Wer von Wien auf der Autobahn nach Krems fährt, kann ihn nicht übersehen: den Kremser Donauhafen. Er zieht zwar nicht gerade Scharen von Spaziergänger*innen an. Aber wer Industrieromantik mag, findet visuelle Reize. Die Kräne, die wie riesige Wesen über der spiegelnden Wasserfläche wachen, die aufgeschütteten Haufen von unterschiedlichen Materialien: all das besitzt einen eigenen Charme. Für die Künstlerin Gabriele Engelhardt war der Donauhafen Krems einer der Gründe, sich beim Programm AIR – ARTISTS IN RESIDENCE NIEDERÖSTERREICH zu bewerben. Neben einem Stipendium umfasst es den Aufenthalt in einer Atelierwohnung auf der Kunstmeile Krems. 2022 verbrachte Gabriele Engelhardt dann zwei Monate in der Stadt. Nun stellt die 1967 geborene Deutsche ihre hier entstandenen Werke neben weiteren Arbeiten in der Kunsthalle Krems aus.

Umschlagplatz Hafen
Begonnen hatte es in der Stadt Kehl, in Baden-Württemberg. Dort gibt es eine große Stahlproduktion, die ihren Umschlagplatz am Hafen hat. Berge von Materialien werden dort täglich aufgeschüttet und abgetragen, ein ständiger Kreislauf. „Man findet dort alle Materialien, die der Stahlproduktion zugeordnet sind“, sagt Gabriele Engelhardt, in ihrer Kremser Ausstellung stehend.

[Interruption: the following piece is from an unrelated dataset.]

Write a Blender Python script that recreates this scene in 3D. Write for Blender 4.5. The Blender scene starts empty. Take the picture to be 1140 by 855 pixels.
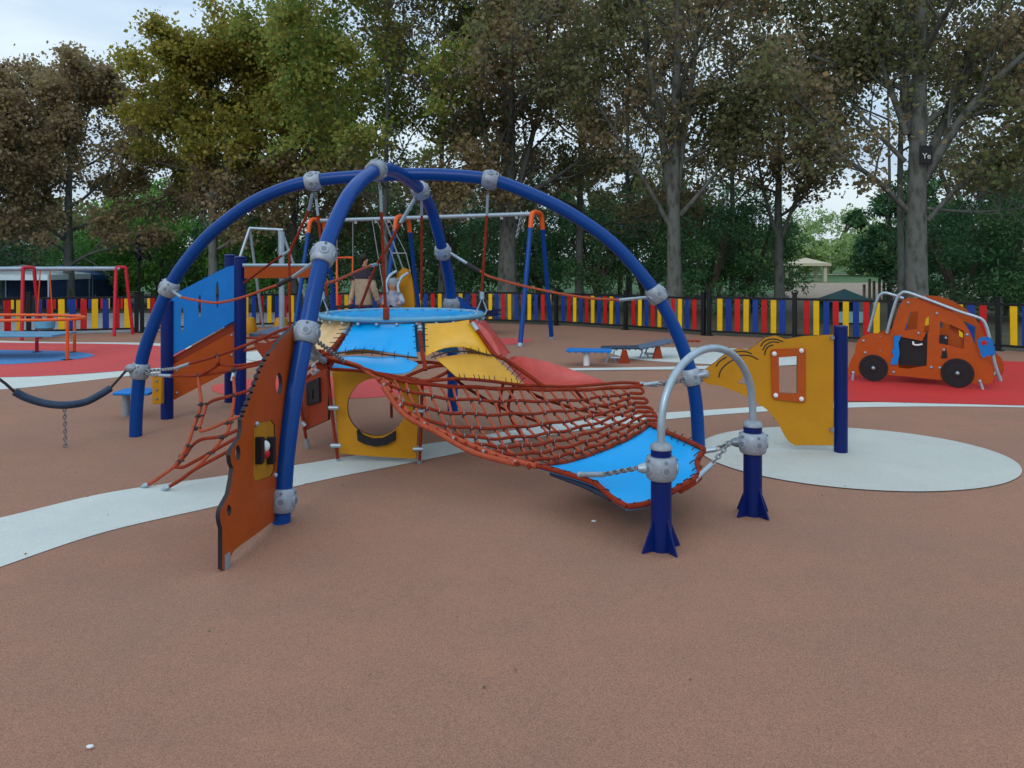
import bpy, bmesh, math, random
import numpy as np
from mathutils import Vector, Matrix
from mathutils.geometry import tessellate_polygon
R = math.radians
V = Vector
F, HZ, CAMZ = 850.0, 294.0, 1.6      # focal length in photo pixels, horizon row, eye height
scene = bpy.context.scene
col = scene.collection
WL = {}                               # world position of every empty / mesh that parents something

# ------------------------------------------------------------------ measuring helpers
def W(u, v, D):
    return V(((u - 570) * D / F, D, CAMZ - (v - HZ) * D / F))
def Gd(v): return F * CAMZ / (v - HZ)
def G(u, v, z=0.0):
    p = W(u, v, Gd(v)); p.z = z; return p
class Plane:
    """vertical plane through two ground points; local coords (s along, z up, n offset)"""
    def __init__(s, P0, P1):
        s.o = V((P0[0], P0[1], 0)); d = V((P1[0] - P0[0], P1[1] - P0[1], 0)); s.len = d.length
        s.d = d.normalized(); s.n = V((s.d.y, -s.d.x, 0))
    def px(s, u, v):
        k = (u - 570) / F
        # o.x + t d.x = k (o.y + t d.y)
        t = (k * s.o.y - s.o.x) / (s.d.x - k * s.d.y)
        D = s.o.y + t * s.d.y
        return (t, CAMZ - (v - HZ) * D / F)
    def w(s, q, n=0.0):
        p = s.o + s.d * q[0] + s.n * n; p.z = q[1]; return p
    def pw(s, u, v, n=0.0): return s.w(s.px(u, v), n)

def smooth(pts, n=6):
    pts = [V(p) for p in pts]
    if len(pts) < 3: return pts
    out = []
    P = [pts[0] * 2 - pts[1]] + pts + [pts[-1] * 2 - pts[-2]]
    for i in range(1, len(P) - 2):
        a, b, c, d = P[i - 1], P[i], P[i + 1], P[i + 2]
        for k in range(n):
            t = k / n
            out.append(0.5 * ((2 * b) + (c - a) * t + (2 * a - 5 * b + 4 * c - d) * t * t + (3 * b - a - 3 * c + d) * t ** 3))
    out.append(pts[-1]); return out

def sag(a, b, s, n=10):
    a, b = V(a), V(b)
    return [a.lerp(b, i / n) - V((0, 0, 4 * s * (i / n) * (1 - i / n))) for i in range(n + 1)]

# ------------------------------------------------------------------ mesh builder
class MB:
    def __init__(s): s.v = []; s.f = []; s.m = []
    def add(s, vs, fs, m=0):
        o = len(s.v); s.v += [tuple(p) for p in vs]
        s.f += [tuple(i + o for i in f) for f in fs]; s.m += [m] * len(fs); return s
    def box(s, c, size, rz=0, m=0, rot=None):
        hx, hy, hz = size[0] / 2, size[1] / 2, size[2] / 2
        M = rot if rot is not None else Matrix.Rotation(rz, 3, 'Z')
        c = V(c); vs = [c + M @ V((x * hx, y * hy, z * hz)) for z in (-1, 1) for x, y in ((-1, -1), (1, -1), (1, 1), (-1, 1))]
        return s.add(vs, [(3, 2, 1, 0), (4, 5, 6, 7), (0, 1, 5, 4), (1, 2, 6, 5), (2, 3, 7, 6), (3, 0, 4, 7)], m)
    def tube(s, pts, r, n=10, m=0, cap=True, closed=False):
        pts = [V(p) for p in pts]
        q = [pts[0]]; rr = [r[0]] if isinstance(r, (list, tuple)) else None
        for i, p in enumerate(pts[1:]):
            if (p - q[-1]).length > 1e-5:
                q.append(p)
                if rr is not None: rr.append(r[i + 1])
        pts = q; N = len(pts)
        if N < 2: return s
        T = []
        for i in range(N):
            if closed: t = pts[(i + 1) % N] - pts[i - 1]
            else: t = pts[min(i + 1, N - 1)] - pts[max(i - 1, 0)]
            T.append(t.normalized() if t.length > 1e-9 else V((0, 0, 1)))
        a = V((0, 0, 1)) if abs(T[0].z) < .9 else V((1, 0, 0))
        x = T[0].cross(a).normalized()
        vs = []
        for i in range(N):
            x = (x - T[i] * x.dot(T[i]))
            if x.length < 1e-6: x = T[i].orthogonal()
            x.normalize(); y = T[i].cross(x)
            ri = rr[i] if rr is not None else r
            for k in range(n):
                an = 2 * math.pi * k / n
                vs.append(pts[i] + x * (math.cos(an) * ri) + y * (math.sin(an) * ri))
        fs = []
        for i in range(N if closed else N - 1):
            j = (i + 1) % N
            for k in range(n):
                l = (k + 1) % n; fs.append((i * n + k, i * n + l, j * n + l, j * n + k))
        if cap and not closed:
            fs.append(tuple(range(n))[::-1]); fs.append(tuple((N - 1) * n + k for k in range(n)))
        return s.add(vs, fs, m)
    def cyl(s, a, b, r, n=14, m=0): return s.tube([a, b], r, n, m)
    def lathe(s, c, axis, prof, n=18, m=0, x0=None):
        """prof: list of (distance along axis, radius)"""
        c = V(c); ax = V(axis).normalized()
        x = ax.orthogonal().normalized(); y = ax.cross(x)
        vs = []
        for h, r in prof:
            for k in range(n):
                an = 2 * math.pi * k / n
                vs.append(c + ax * h + x * (r * math.cos(an)) + y * (r * math.sin(an)))
        fs = []
        for i in range(len(prof) - 1):
            for k in range(n):
                l = (k + 1) % n; fs.append((i * n + k, i * n + l, (i + 1) * n + l, (i + 1) * n + k))
        fs.append(tuple(range(n))[::-1]); fs.append(tuple((len(prof) - 1) * n + k for k in range(n)))
        return s.add(vs, fs, m)
    def ball(s, c, r, n=10, m=0, sc=(1, 1, 1)):
        c = V(c); k = n // 2; vs = [c + V((0, 0, r * sc[2]))]
        for i in range(1, k):
            a = math.pi * i / k
            for j in range(n):
                b = 2 * math.pi * j / n
                vs.append(c + V((r * sc[0] * math.sin(a) * math.cos(b), r * sc[1] * math.sin(a) * math.sin(b), r * sc[2] * math.cos(a))))
        vs.append(c - V((0, 0, r * sc[2]))); fs = []
        for j in range(n): fs.append((0, 1 + j, 1 + (j + 1) % n))
        for i in range(k - 2):
            for j in range(n):
                l = (j + 1) % n; fs.append((1 + i * n + j, 1 + (i + 1) * n + j, 1 + (i + 1) * n + l, 1 + i * n + l))
        e = len(vs) - 1
        for j in range(n): fs.append((e, 1 + (k - 2) * n + (j + 1) % n, 1 + (k - 2) * n + j))
        return s.add(vs, fs, m)
    def panel(s, pl, outer, holes=(), n0=-.01, n1=.01, m=0, me=1):
        """flat board in a Plane: outlines are lists of (s,z)"""
        loops = [list(outer)] + [list(h) for h in holes]
        flat = [q for l in loops for q in l]
        tris = tessellate_polygon([[V((q[0], q[1], 0)) for q in l] for l in loops])
        L = len(flat)
        vs = [pl.w(q, n0) for q in flat] + [pl.w(q, n1) for q in flat]
        s.add(vs, [tuple(t) for t in tris], m); o = len(s.v) - 2 * L
        s.f += [tuple(o + L + i for i in t[::-1]) for t in tris]; s.m += [m] * len(tris)
        k = 0
        for l in loops:
            c = len(l)
            for i in range(c):
                j = (i + 1) % c
                s.f.append((o + k + i, o + k + j, o + L + k + j, o + L + k + i)); s.m.append(me)
            k += c
        return s
    def grid(s, P, nu, nv, th=0.0, m=0):
        """P[i][j] points; optional thickness downward"""
        vs = [P[i][j] for i in range(nu) for j in range(nv)]
        fs = [(i * nv + j, (i + 1) * nv + j, (i + 1) * nv + j + 1, i * nv + j + 1) for i in range(nu - 1) for j in range(nv - 1)]
        if th:
            dn = V((0, 0, -th)); k = len(vs); vs = vs + [V(p) + dn for p in vs]
            fs += [tuple(k + i for i in f[::-1]) for f in fs]
            rim = [i * nv for i in range(nu)] + [(nu - 1) * nv + j for j in range(1, nv)] + [i * nv + nv - 1 for i in range(nu - 2, -1, -1)] + [j for j in range(nv - 2, 0, -1)]
            for a in range(len(rim)):
                b = (a + 1) % len(rim); fs.append((rim[a], rim[b], k + rim[b], k + rim[a]))
        return s.add(vs, fs, m)
    def chain(s, pts, link=.035, r=.0045, m=0):
        pts = smooth(pts, 6) if len(pts) > 2 else [V(p) for p in pts]
        L = [0]
        for a, b in zip(pts, pts[1:]): L.append(L[-1] + (b - a).length)
        n = max(1, int(L[-1] / (link * .75))); 
        for i in range(n):
            d = (i + .5) / n * L[-1]; k = 0
            while k < len(L) - 2 and L[k + 1] < d: k += 1
            t = (pts[k + 1] - pts[k]).normalized(); c = pts[k] + t * (d - L[k])
            sd = t.orthogonal().normalized(); 
            if i % 2: sd = t.cross(sd)
            ring = []
            for q in range(8):
                an = 2 * math.pi * q / 8
                ring.append(c + t * (math.cos(an) * link * .5) + sd * (math.sin(an) * link * .3))
            s.tube(ring, r, 5, m, closed=True)
        return s
    def build(s, name, mats, parent=None, bevel=0, world=True, origin=None, sharp=38):
        me = bpy.data.meshes.new(name)
        off = V((0, 0, 0))
        if parent is not None and world: off = WL[parent.name]
        if origin is not None: off = off + (V(origin) - off)
        arr = np.array(s.v, dtype=np.float64).reshape(-1, 3) - np.array(off)
        me.from_pydata([tuple(p) for p in arr], [], s.f)
        if not isinstance(mats, (list, tuple)): mats = [mats]
        for m_ in mats: me.materials.append(m_)
        me.polygons.foreach_set('material_index', [min(i, len(mats) - 1) for i in s.m])
        me.polygons.foreach_set('use_smooth', [True] * len(s.f))
        me.update(); me.set_sharp_from_angle(angle=R(sharp))
        o = bpy.data.objects.new(name, me); col.objects.link(o)
        if parent is not None:
            o.parent = parent
            if world: o.location = off - WL[parent.name]; WL[o.name] = off
            else: WL[o.name] = V(WL[parent.name])
        else:
            o.location = off; WL[o.name] = off
        if bevel:
            b = o.modifiers.new('bevel', 'BEVEL'); b.width = bevel; b.segments = 2; b.limit_method = 'ANGLE'; b.angle_limit = R(50)
        return o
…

Angesichts dessen habe sich bei ihr „ein Schalter umgelegt: Ich sah nur mehr Berge.“ Die studierte Fotografin und Bildhauerin begann, diese aufzunehmen. Und zwar mit einer Unzahl von Bildern: Vor einem der Berge stehend, rückt sie die Kamera jeweils ein paar Zentimeter weiter, nimmt dabei jeweils einen kleinen Ausschnitt auf und setzt die Bilder – es können bis zu 1000 sein – am Computer zusammen. „Ich baue, ich knete sie zusammen“, sagt sie und macht dabei Handbewegungen, als würde sie einen Teig durchwalken. „Im Prinzip geht es um die Frage: Wie kann ich mit der Fotografie einen dreidimensionalen Eindruck erzielen?“ Die Bandbreite der Materialien, die sie in Kehl fotografierte – die Arbeiten sind in ihrer Ausstellung in der Kunsthalle zu sehen – ist beeindruckend: Schlacke, gemahlene Kohle, Streusalz und noch viel mehr fand sie vor.

Stanzabfälle und gescherter Grobschrott
In Krems angekommen, erarbeitete sie sich dann den Kremser Hafen. „Es gibt hier nur Metall“, erzählt sie. Vieles davon kommt aus der Automobilindustrie: Stanzabfälle etwa, die zu einem Haufen arrangiert sind. Mittlerweile ist Gabriele Engelhardt Spezialistin für Rohstoffe und kennt Ausdrücke wie „gescherter Stahlschrott“. Die „Kremser Berge“ sind ephemere Gebilde, die schon wenige Stunden später aufgelöst sind. Schwingen kunsthistorische Assoziationen mit – Monets „Heuhaufen“, Caravaggios Lichtführung, Caspar David Friedrichs Landschaftskompositionen – so bestechen diese Arbeiten durch ihre Detailfreude: Fast hineinkriechen könnte man in sie auf der Suche nach Schrauben oder Metallstückchen. In der jüngsten Publikation zu Gabriele Engelhardts Arbeiten („Gabriele Engelhardt. raw_material“) schreibt die Kultur- und Medienwissenschaftlerin Anett Holzheid, die Künstlerin schaffe eine „kaum zu überbietende skulpturale Plastizität einer höchst seltenen Bildlandschaft“.

Akkumulation von Rohstoffen
Unter „#raw_material“ fasst sie diesen Werkkomplex zusammen – ein Titel, der nicht nur auf die Rohheit der Materialien anspielt, sondern auch auf das digitale Bildformat „raw“. So bewegt sich diese Arbeit zwischen Fotografie, Bildhauerei – und Geopolitik. „Die dauerhafte Akkumulation von Rohstoffen entspringt dem Prinzip des Kapitalismus“, sagt Gabriele Engelhard. Im Donauhafen Krems findet er seinen Ausdruck. Und in ihrer Kunst seine Kritik.